The WEF said that this year, the global gender gap closed slightly after widening last year, for the first time in a decade.

The organization calculates it will take 108 years to close the gender gap across politics, work, health and education, but 202 years to close the workplace gender gap.

Risk of 'perpetuating existing biases'

The international organization used LinkedIn data to find the size of Canada's AI workforce is lagging behind the U.S., India, Germany and Switzerland, but beating dozens of countries including France, Spain, Singapore and Sweden.

However, the WEF found as part of its annual rankings on gender disparities that women only make up 24 per cent of Canada's AI workforce and 22 per cent of the world's AI workforce.

The WEF said the lack of women in Canada and the global AI pool is troubling because it implies that technology is being developed without diverse talent, thus "limiting its innovation and inclusive capacity."

Low integration of women in AI talent pools, it said, is a "significant missed opportunity in a professional domain where there is already insufficient supply of adequately qualified labour." If not addressed soon, the WEF warned, the gap could widen further.

Sarah Kaplan, director of the University of Toronto's Institute for Gender and the Economy, said Canada needs to do more to develop the diversity of the AI workforce because the technology has the potential to replace lots of human processes and decisions.

"If we don't have a diverse workforce working in AI, we risk not only perpetuating existing biases, but actually amplifying them and leading to really negative outcomes for the most vulnerable people in our society," she said.

"We need to make a really huge deal out of the fact that we are not bringing a diverse workforce to work on this technology, which may shape all of our lives."

Higher percentage of women than other countries

Diversity, she added, is important because whoever designs AI technologies will decide how the systems act.

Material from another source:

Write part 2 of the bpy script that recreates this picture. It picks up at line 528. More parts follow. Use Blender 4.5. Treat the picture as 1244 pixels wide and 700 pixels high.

A wider talent pool can help mitigate situations that society has already encountered, such as where some facial recognition systems were developed without the availability to recognize black faces.

"No one ever thought 'does this work on someone other than a Caucasian person?'' Kaplan said. "The fact that we have an AI technology developed by a non-diverse workforce is hugely problematic."

Kaplan said she has grown tired of seeing AI firms treat diversity as an "afterthought" and wishes it was being taken more seriously so Canada's gender gap would be much better than the global average.

However, the WEF did find at least one positive when it comes to Canada's AI sector: the AI sector employs more women as a percentage of workforce than the four countries — the U.S., India, Germany and Switzerland — that rank above Canada in terms of AI workforce size.

Jodie Wallis, managing director for consulting firm Accenture's AI department in Canada, said she felt encouraged by the size of the country's AI sector and the handful of women she sees in the country in high-profile AI jobs.

Women, she pointed out, are running Facebook's AI research lab in Montreal and Uber's self-driving car efforts in Toronto, and contributing to Google's DeepMind unit.

"Women don't have to look up and think, 'Gee, I don't think I am going to go into this field because we don't have any winners,"' said Wallis. "That is one thing we have going for us."

Despite the country's successes in AI, Wallis said Canada still needs to get better at scaling its technology and focusing on the enrolment of women in technology-related courses.